Greater Manchester Pension Fund plans to outsource the management of its property portfolio in order to hit its 10 per cent asset allocation target, in a review of its external management arrangements.

More schemes are looking to outside managers for their expertise in investing in a broader range of property opportunities in a bid to diversify sources of return.

The fund has £566m invested in its internally managed property portfolio and £30m in an externally managed venture property fund.

A tender for external management services will be issued imminently, said Tom Harrington, an investment manager at the fund.

We’re just increasing our exposure [to property] and need the external resources to do that

“We’re just increasing our exposure [to property] and need the external resources to do that,” he said.

The £12.6bn fund’s directly owned property portfolio comprises 58 holdings as well as nine specialist indirectly owned investments.

The direct property holdings are strongly biased towards the retail sector with a below-average allocation to offices.

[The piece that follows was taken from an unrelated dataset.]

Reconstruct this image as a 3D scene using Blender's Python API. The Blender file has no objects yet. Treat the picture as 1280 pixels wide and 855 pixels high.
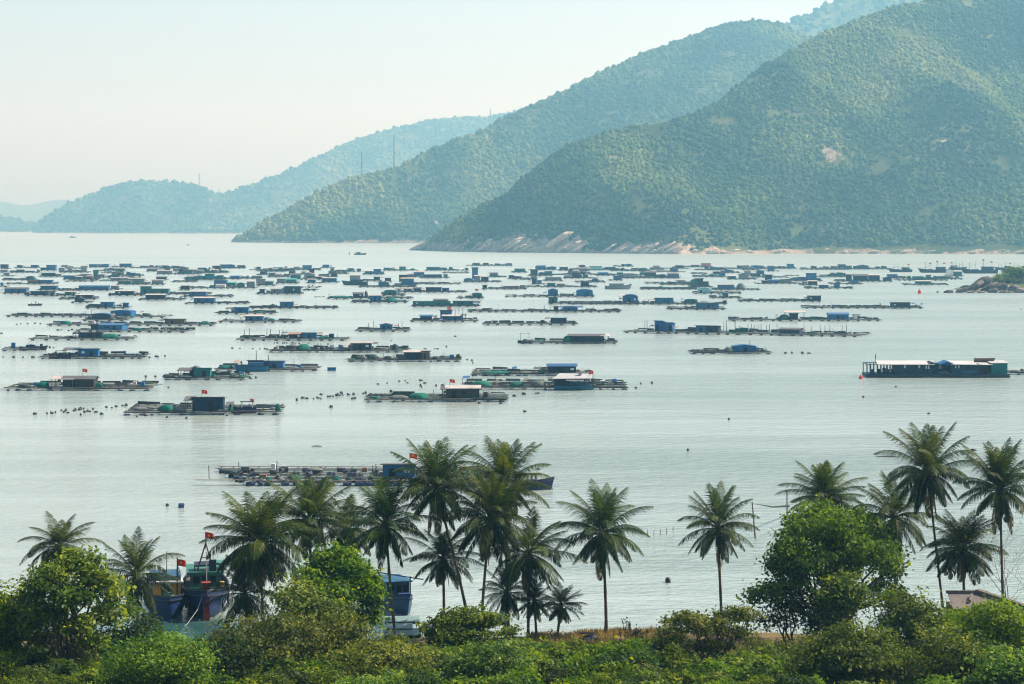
import bpy, math, random
import numpy as np
from mathutils import Vector, Matrix

# ------------------------------------------------------------------ camera, world, sun, exposure
sc = bpy.context.scene
col = sc.collection
F = 3022.0            # focal length in pixels of the 1280 px wide photograph (an 85 mm lens)
HZ = 280.0            # row of the horizon
CAMH = 35.0           # the photographer stands on a hillside 35 m above the bay
R = math.radians

cam_data = bpy.data.cameras.new('camera')
cam_data.sensor_width = 36.0
cam_data.lens = F / 1280 * 36.0
cam_data.shift_y = -(427.5 - HZ) / 1280.0
cam_data.clip_start = 1.0
cam_data.clip_end = 90000.0
cam = bpy.data.objects.new('camera', cam_data)
col.objects.link(cam)
cam.location = (0, 0, CAMH)
cam.rotation_euler = (R(90), 0, 0)
sc.camera = cam

SUN_EL, SUN_AZ = 47.0, 71.0       # elevation; azimuth clockwise from the viewing direction
sd = Vector((math.sin(R(SUN_AZ)) * math.cos(R(SUN_EL)), math.cos(R(SUN_AZ)) * math.cos(R(SUN_EL)), math.sin(R(SUN_EL))))
world = bpy.data.worlds.new('World')
sc.world = world
world.use_nodes = True
wn = world.node_tree
wn.nodes.clear()
wo = wn.nodes.new('ShaderNodeOutputWorld')
wb = wn.nodes.new('ShaderNodeBackground')
sky = wn.nodes.new('ShaderNodeTexSky')
sky.sky_type = 'NISHITA'
sky.sun_disc = False
sky.sun_elevation = R(SUN_EL)
sky.sun_rotation = R(SUN_AZ)
sky.altitude = 0
sky.air_density = 0.75
sky.dust_density = 1.8
sky.ozone_density = 0.0
wb.inputs['Strength'].default_value = 0.098
wn.links.new(sky.outputs[0], wb.inputs[0])
wn.links.new(wb.outputs[0], wo.inputs[0])

sun_l = bpy.data.lights.new('sun', 'SUN')
sun_l.energy = 5.0
sun_l.angle = R(0.5)
sun_l.color = (1.0, 0.93, 0.83)
sun = bpy.data.objects.new('sun', sun_l)
col.objects.link(sun)
sun.rotation_euler = sd.to_track_quat('Z', 'Y').to_euler()

sc.view_settings.view_transform = 'Standard'
sc.view_settings.look = 'None'
sc.view_settings.gamma = 1.0
sc.view_settings.use_curve_mapping = False
sc.view_settings.exposure = 0.98
sc.render.engine = 'CYCLES'
cy = sc.cycles
cy.max_bounces = 6
cy.diffuse_bounces = 2
cy.glossy_bounces = 2
cy.transmission_bounces = 4
cy.transparent_max_bounces = 6
cy.volume_bounces = 0
cy.use_denoising = True
cy.denoiser = 'OPENIMAGEDENOISE'
cy.denoising_input_passes = 'RGB_ALBEDO_NORMAL'
cy.denoising_prefilter = 'ACCURATE'
cy.pixel_filter_type = 'BLACKMAN_HARRIS'
cy.filter_width = 1.15
cy.sample_clamp_indirect = 4.0
cy.caustics_reflective = False
cy.caustics_refractive = False

# ------------------------------------------------------------------ helpers
rnd = random.Random(11)


def W(px, py, D):
    """The place seen at a point of the photograph, D metres away."""
    return Vector(((px - 640) / F * D, D, CAMH - (py - HZ) / F * D))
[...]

Historically schemes have invested in core properties, but that is changing, said Nick Spencer, director of consulting for EMEA at Russell Investments.

“People are looking at broader opportunities in real estate and seeing that not just in terms of the UK, but a global opportunity set, and considering the opportunities that exist in value-added and developed refurbishment in closed-ended funds and using [real estate investment trusts],” he said.

As the range of investments has broadened, so too has the complexity of investing in the asset class, which has spurred schemes’ interest in external management.

Debt mandate

The fund also plans to issue a debt mandate tender during 2013/14 and is also currently procuring a global equity manager.

Private schemes have traditionally invested more heavily in debt than public sector schemes in the past, according to Tim Giles, partner at consultancy Aon Hewitt.

“Things like LDI [liability-driven investment] have been more readily accepted by private sector schemes in the past and are perhaps being used a little bit more than they have been in the past,” said Giles.

Investing in debt can be part of a scheme’s long term risk management if it wants to get its liabilities and assets to move in line, he added.

Schemes should weigh up the yields offered with the risk involved when choosing which type of debt to invest in, said Bernard Nelson, senior investment consultant at Buck Global Investment Advisors.

“The trick, or investment rationale is, [to say], ‘I know there’s different risk and some of the investments are going to go wrong but I am going to get more return than my risk free debt’,” said Nelson.